Feminism didn’t kill men’s rights advocate Earl Silverman
Earl Silverman had his demons, and his pain must be taken seriously. But feminism isn't responsible for his death
Topics: Earl Silverman, Men's Rights Advocates, Feminism, domestic violence, Editor's Picks, Life News
He was a hero of the Men’s Rights movement. Three years ago, Earl Silverman, a self-described long-term survivor of violence at the hands of an abusive wife, turned his own home into the Men’s Alternative Safe House, Canada’s first domestic abuse shelter for men and their children. On Friday, he was found hanging in its garage, an apparent suicide.
Silverman had been going through a period of intense personal stress lately – his death came just one day after he packed up his recently sold home. Just last month, he’d closed the shelter because he could no longer afford to maintain it. He had said he was struggling to keep up with his heat and grocery bills.
In his dogged efforts to help men and to raise public awareness, Silverman worked to remove the stigma that can often prevent men from speaking out because of pride and fear and misunderstanding. Yet where Silverman came up short was in perpetuating the Men’s Rights movement’s fiction that there’s any gender equity as far as violence and victims. The Calgary Herald recalled, in its coverage of his death, Silverman’s oft-repeated insistence that “men are about as likely as women to say they have been the victims of domestic abuse.”
Despite the jokey, knee-jerk assumption that male abuse either isn’t real or is only reserved for the henpecked and weak, there is no question that female abusers exist. There are male victims. Whether we’re talking about violence or sexual abuse, we need to understand that, and to treat men who have been the victims of abuse with respect and compassion.

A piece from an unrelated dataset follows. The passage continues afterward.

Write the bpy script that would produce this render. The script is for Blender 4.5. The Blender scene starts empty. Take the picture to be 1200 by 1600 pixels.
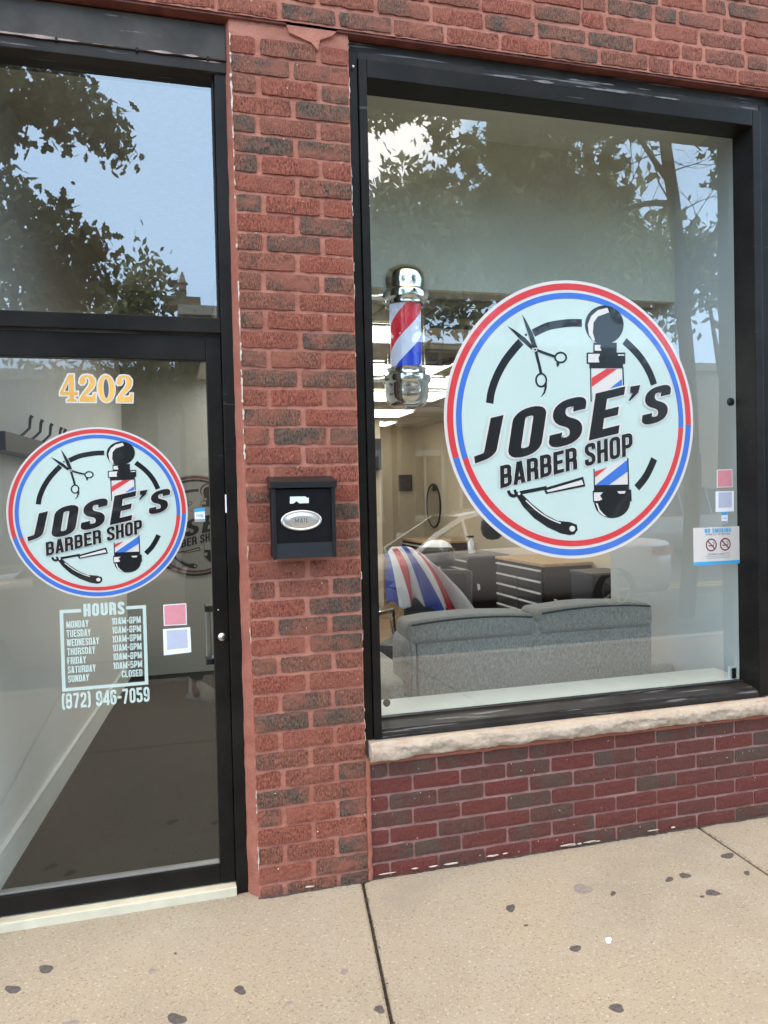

Yet the truth isn’t as tit-for-tat as Silverman made it out to be. The American Bar Association, for example, notes that the statistics bear out that “nearly 25 percent of women and 7.6 percent of men” have been raped and/or physically assaulted by a partner. Partner violence makes up roughly 20 percent of the violent crime against women, and 3 percent of it against men.” These statistics don’t distinguish partner gender. The ABA notes that “Most perpetrators of sexual violence are men” and that “Sexual violence against men is also mainly male violence.” But tell that to Silverman’s MRA fans, who are currently lamenting that he was a victim of “misandrist bullshit” and that “the vaginocracy has blood on its claws over this.”